© JUNGE FREIHEIT Verlag GmbH & Co.  www.jungefreiheit.de    27/02 28. Juni 2002

 
Kolumne
Rechtstrend?
Hans-Helmuth Knütter

Seit Jahren, eigentlich seit Jahrzehnten, eifern die Linken gegen eine angebliche Gefahr von Rechts. Nachdem es ihnen gelungen ist, damit die Meinungsführerschaft zu erobern, laufen die sogenannten "Bürgerlichen", hierzulande die CDU/CSU und die FDP, im Trend mit. Nichts fürchten sie mehr, als vom "Mainstream" abgehängt und in eine Rechtfertigungsposition gedrängt zu werden. Seit Rot-Grün die Regierungsposten innehat, überschlägt sich die Hetze gegen Rechts. Lenkt man doch damit von der eigenen linken Ideen- und Konzeptionslosigkeit ab und verschleiert die rot-grüne Zusammenarbeit mit der linksextremen PDS. Zunächst unmerklich, inzwischen aber offenkundig, hat sich ein Stimmungswandel vollzogen. Das dauernde Geheul über die Gefahr von Rechts erregt bloß noch Widerwillen, allenfalls Langeweile. Parteipolitiker und Medien sind hysterisch, die Bevölkerung aber ist indolent. Sie verweigert sich und bleibt bei Wahlen einfach zu Hause oder, noch schlimmer für die Etablierten, sie wählt rechts. Deshalb sind seit 1999 - allem antirechten Geschrei zum Trotz - in vielen Ländern die linken Regierungen abgewählt und durch rechte Mehrheiten ersetzt worden. Das rot-grüne Establishment verfällt in Panik! Am liebsten würde man das Wählen abschaffen. Hat man doch in Österreich versucht, das unerwünschte Wahlergebnis, das die Wähler angerichtet hatten, durch den Druck der Straße zu korrigieren. Hat aber nichts genützt.

Die Verfassungswirklichkeit widerspricht dem Wortlaut der Verfassung. Kampf gegen Rechts, zugleich aber Kumpanei mit Links, der PDS, aber auch anderen linksextremen Aktivisten bedeutet: Die BRD entwickelt sich von der freiheitlichen demokratischen zur antifaschistischen volksdemokratischen Ordnung. Die untergegangene DDR war wenigstens ehrlich. Sie behauptete nicht, weltanschaulich neutral, tolerant und meinungspluralistisch zu sein. Sie bekannte sich offen zur Parteilichkeit. Die heutige BRD beansprucht hingegen zu Unrecht eine Liberalität, der ihre Verfassungswirklichkeit immer offener widerspricht.

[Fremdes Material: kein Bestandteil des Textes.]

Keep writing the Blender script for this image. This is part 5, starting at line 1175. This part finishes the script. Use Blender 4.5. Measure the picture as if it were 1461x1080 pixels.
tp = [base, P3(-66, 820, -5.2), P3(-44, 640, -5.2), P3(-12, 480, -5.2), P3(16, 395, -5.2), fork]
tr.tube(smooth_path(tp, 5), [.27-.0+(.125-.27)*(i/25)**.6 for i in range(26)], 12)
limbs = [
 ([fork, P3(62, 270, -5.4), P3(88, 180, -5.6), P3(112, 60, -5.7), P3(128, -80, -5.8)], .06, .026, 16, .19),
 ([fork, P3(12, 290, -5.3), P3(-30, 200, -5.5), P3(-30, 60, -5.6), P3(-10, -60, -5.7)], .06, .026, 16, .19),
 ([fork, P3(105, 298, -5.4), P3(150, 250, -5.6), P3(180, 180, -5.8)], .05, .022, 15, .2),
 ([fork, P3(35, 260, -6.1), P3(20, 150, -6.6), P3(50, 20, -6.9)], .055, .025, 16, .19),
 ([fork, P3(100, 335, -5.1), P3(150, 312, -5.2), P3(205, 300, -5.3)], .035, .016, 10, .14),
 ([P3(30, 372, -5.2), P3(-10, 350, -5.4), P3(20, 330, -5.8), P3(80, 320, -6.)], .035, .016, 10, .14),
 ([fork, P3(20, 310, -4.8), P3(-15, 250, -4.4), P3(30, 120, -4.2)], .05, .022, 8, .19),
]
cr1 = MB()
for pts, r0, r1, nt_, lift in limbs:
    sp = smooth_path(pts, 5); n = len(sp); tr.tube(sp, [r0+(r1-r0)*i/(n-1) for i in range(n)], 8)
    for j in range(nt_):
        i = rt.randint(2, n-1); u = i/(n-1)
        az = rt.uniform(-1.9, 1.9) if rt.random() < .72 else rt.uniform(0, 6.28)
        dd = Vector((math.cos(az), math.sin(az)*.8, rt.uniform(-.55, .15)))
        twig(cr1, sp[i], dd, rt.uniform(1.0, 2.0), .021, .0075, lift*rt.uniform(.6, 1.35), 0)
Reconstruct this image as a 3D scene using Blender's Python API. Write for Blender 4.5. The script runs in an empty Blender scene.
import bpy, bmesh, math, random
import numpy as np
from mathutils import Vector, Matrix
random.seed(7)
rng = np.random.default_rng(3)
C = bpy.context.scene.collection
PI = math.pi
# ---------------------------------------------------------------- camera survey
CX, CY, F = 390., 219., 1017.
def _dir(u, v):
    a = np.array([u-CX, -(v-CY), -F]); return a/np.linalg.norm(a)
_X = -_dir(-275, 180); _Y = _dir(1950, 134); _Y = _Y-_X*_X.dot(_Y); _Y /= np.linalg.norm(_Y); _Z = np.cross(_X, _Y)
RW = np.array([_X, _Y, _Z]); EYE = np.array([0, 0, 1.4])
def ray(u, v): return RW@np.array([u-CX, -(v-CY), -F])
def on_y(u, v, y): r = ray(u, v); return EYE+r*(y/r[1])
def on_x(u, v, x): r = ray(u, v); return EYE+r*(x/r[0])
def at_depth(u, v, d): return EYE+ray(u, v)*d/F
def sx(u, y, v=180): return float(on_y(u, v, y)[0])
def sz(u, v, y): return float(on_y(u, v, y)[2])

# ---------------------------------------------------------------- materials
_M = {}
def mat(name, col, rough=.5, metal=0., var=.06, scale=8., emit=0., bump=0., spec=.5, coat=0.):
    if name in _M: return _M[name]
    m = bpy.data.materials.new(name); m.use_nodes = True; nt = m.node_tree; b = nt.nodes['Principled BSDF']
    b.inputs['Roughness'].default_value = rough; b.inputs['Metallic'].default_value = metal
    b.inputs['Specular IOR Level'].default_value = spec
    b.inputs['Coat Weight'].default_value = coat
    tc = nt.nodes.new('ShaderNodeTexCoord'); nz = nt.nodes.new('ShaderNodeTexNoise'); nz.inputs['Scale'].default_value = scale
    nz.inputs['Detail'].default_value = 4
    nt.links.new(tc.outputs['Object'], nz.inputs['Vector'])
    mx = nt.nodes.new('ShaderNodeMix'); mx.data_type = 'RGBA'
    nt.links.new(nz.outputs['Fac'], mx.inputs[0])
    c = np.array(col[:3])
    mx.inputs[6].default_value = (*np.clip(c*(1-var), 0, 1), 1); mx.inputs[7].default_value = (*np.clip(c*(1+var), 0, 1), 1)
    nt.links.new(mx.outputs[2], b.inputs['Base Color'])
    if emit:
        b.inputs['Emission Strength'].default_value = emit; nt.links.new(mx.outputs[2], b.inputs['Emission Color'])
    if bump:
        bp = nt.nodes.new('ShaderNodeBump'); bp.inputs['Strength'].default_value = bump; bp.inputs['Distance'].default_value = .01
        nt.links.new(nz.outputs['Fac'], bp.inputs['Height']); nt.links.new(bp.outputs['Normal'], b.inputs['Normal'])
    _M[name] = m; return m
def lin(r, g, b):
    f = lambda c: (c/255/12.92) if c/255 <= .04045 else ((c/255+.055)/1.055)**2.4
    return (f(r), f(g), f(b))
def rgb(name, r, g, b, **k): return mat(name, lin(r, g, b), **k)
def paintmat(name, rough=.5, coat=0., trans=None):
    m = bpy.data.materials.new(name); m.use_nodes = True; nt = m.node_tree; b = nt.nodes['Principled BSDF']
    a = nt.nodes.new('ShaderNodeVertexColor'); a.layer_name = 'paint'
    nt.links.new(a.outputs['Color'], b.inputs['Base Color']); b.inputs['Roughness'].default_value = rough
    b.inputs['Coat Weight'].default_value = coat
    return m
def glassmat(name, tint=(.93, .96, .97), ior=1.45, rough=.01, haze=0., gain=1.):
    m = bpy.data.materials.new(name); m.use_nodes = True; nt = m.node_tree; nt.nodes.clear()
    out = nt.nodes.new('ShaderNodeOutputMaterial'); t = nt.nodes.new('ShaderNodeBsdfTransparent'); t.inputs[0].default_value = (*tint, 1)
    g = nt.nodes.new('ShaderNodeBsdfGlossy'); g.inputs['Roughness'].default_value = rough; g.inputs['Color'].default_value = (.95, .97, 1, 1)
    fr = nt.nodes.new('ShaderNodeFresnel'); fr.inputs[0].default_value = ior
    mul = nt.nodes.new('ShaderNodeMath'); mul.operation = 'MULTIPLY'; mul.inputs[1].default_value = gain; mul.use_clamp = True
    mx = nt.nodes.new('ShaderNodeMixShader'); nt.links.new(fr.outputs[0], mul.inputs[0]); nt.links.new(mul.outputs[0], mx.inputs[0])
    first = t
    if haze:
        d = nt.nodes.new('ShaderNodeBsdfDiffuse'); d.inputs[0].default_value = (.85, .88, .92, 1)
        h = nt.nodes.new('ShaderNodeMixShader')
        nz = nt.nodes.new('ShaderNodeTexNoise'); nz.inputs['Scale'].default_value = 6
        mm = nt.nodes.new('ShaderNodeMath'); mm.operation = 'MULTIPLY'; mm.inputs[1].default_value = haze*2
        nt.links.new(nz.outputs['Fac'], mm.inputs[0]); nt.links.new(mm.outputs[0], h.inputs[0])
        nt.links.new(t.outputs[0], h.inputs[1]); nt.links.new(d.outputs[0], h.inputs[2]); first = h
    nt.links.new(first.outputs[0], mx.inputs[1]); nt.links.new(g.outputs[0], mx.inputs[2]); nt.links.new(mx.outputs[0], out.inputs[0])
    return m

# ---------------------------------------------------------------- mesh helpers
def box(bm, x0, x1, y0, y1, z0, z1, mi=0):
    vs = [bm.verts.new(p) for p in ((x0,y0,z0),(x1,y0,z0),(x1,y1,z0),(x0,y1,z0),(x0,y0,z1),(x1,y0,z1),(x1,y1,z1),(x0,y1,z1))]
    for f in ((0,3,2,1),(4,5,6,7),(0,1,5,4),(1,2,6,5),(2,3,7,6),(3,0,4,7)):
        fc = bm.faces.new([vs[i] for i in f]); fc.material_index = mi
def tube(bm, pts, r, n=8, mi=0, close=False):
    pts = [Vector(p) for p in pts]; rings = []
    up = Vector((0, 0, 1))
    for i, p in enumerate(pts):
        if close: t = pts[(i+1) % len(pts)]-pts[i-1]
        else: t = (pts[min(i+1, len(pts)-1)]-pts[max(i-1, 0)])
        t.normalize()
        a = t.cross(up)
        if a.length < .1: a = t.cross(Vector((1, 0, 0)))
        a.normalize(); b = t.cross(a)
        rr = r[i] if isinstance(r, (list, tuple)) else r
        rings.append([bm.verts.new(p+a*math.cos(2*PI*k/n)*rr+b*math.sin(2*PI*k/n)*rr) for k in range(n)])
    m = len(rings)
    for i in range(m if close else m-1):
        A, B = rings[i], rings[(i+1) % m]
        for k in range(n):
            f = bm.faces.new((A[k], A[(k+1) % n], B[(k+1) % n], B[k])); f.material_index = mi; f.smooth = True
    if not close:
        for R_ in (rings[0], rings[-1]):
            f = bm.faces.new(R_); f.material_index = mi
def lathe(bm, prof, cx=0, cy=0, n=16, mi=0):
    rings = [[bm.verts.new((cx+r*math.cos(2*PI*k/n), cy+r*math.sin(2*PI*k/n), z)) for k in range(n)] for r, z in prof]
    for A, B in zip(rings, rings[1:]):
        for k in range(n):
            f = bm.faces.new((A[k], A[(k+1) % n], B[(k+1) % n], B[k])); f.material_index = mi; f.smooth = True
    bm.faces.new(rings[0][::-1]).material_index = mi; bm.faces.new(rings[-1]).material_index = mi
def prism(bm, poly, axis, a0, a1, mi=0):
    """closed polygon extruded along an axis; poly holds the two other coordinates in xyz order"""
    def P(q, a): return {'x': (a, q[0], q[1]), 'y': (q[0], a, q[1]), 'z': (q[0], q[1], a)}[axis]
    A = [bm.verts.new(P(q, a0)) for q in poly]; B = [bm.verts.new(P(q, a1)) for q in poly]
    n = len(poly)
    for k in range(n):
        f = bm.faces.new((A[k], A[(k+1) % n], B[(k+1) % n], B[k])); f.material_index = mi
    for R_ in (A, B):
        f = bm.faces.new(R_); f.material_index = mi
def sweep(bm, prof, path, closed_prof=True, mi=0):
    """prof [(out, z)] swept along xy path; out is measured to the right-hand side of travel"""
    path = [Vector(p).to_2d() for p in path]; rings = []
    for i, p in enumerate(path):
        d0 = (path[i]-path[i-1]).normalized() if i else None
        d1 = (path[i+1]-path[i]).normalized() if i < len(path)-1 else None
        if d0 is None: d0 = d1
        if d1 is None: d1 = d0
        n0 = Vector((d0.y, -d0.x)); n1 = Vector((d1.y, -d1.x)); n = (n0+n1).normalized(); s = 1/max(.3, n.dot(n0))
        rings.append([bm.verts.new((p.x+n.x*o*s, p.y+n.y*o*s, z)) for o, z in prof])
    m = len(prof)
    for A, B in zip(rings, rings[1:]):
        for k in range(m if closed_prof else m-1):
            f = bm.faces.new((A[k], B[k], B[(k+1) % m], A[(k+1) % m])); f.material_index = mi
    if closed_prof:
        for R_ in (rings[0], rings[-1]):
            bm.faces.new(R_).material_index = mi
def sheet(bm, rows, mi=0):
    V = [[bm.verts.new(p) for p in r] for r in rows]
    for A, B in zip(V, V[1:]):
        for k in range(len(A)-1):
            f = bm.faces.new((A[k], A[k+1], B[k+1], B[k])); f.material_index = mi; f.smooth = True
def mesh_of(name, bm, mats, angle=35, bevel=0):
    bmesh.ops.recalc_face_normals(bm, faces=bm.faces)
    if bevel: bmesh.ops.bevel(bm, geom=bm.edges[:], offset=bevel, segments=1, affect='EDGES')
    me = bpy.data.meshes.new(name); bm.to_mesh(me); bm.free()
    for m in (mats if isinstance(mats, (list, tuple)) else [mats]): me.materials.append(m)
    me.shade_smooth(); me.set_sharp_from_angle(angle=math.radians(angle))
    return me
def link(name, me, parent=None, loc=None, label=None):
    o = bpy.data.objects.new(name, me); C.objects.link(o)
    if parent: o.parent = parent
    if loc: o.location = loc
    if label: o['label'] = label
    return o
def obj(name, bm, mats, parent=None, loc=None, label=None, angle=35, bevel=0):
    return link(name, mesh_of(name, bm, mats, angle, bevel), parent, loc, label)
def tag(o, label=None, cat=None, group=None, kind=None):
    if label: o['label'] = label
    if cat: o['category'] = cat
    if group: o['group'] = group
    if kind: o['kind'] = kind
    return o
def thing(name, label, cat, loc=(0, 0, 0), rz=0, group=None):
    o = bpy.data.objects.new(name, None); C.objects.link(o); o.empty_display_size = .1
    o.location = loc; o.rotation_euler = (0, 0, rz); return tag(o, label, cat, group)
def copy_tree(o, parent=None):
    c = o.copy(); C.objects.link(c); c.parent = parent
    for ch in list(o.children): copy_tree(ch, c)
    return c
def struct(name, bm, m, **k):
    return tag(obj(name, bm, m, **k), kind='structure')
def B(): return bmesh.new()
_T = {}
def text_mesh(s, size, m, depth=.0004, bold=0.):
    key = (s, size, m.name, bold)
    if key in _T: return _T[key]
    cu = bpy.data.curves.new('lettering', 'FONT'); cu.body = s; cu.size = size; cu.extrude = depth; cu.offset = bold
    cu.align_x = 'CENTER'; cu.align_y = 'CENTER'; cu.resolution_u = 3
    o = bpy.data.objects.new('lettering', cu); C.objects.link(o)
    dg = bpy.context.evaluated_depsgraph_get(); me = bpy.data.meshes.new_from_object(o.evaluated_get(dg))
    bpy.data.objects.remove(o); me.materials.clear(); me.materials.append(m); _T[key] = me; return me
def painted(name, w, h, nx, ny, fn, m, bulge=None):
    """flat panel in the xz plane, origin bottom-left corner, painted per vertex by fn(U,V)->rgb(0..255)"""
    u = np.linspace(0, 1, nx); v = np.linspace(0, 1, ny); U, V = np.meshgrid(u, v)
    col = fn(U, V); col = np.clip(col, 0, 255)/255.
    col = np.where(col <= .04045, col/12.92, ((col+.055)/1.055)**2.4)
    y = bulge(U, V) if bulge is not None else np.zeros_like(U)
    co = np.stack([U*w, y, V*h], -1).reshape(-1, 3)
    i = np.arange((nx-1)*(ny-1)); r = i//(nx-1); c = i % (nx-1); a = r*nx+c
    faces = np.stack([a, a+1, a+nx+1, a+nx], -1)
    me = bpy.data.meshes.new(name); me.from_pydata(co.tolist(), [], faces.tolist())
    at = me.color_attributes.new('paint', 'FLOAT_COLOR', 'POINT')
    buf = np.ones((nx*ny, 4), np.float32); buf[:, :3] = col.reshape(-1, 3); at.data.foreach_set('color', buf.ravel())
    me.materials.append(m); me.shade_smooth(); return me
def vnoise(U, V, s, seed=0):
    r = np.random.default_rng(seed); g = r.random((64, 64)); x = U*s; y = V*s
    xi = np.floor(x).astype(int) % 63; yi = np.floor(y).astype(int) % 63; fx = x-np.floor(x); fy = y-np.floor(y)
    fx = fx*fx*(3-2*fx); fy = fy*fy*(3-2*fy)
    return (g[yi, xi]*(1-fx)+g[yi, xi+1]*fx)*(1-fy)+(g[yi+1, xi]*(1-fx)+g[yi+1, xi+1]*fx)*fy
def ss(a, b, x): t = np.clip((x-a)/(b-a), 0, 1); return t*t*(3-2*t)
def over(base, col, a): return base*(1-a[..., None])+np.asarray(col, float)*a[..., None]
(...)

Kann der angebliche europäische "Rechtstrend" hier Abhilfe schaffen? Was haben eigentlich bisher Haider, Berlusconi und ihre Pendants in Dänemark, Norwegen, den Niederlanden, Belgien und Frankreich bewirkt? Immerhin haben sie die regierenden Linken aus den lukrativen Posten geworfen. Das tut weh und treibt zu Taten, die man ohne diesen Druck unterließe.

Die deutsche Rechte, zu der die CDU/CSU und die FDP trotz Möllemann nicht gehören, hat zu diesem Trend fast nichts beigetragen. Er widerfährt ihr, wider Willen und Wahrscheinlichkeit.

 

Prof. Dr. Hans-Helmuth Knütter lehrte Politikwissenschaften an der Universität Bonn.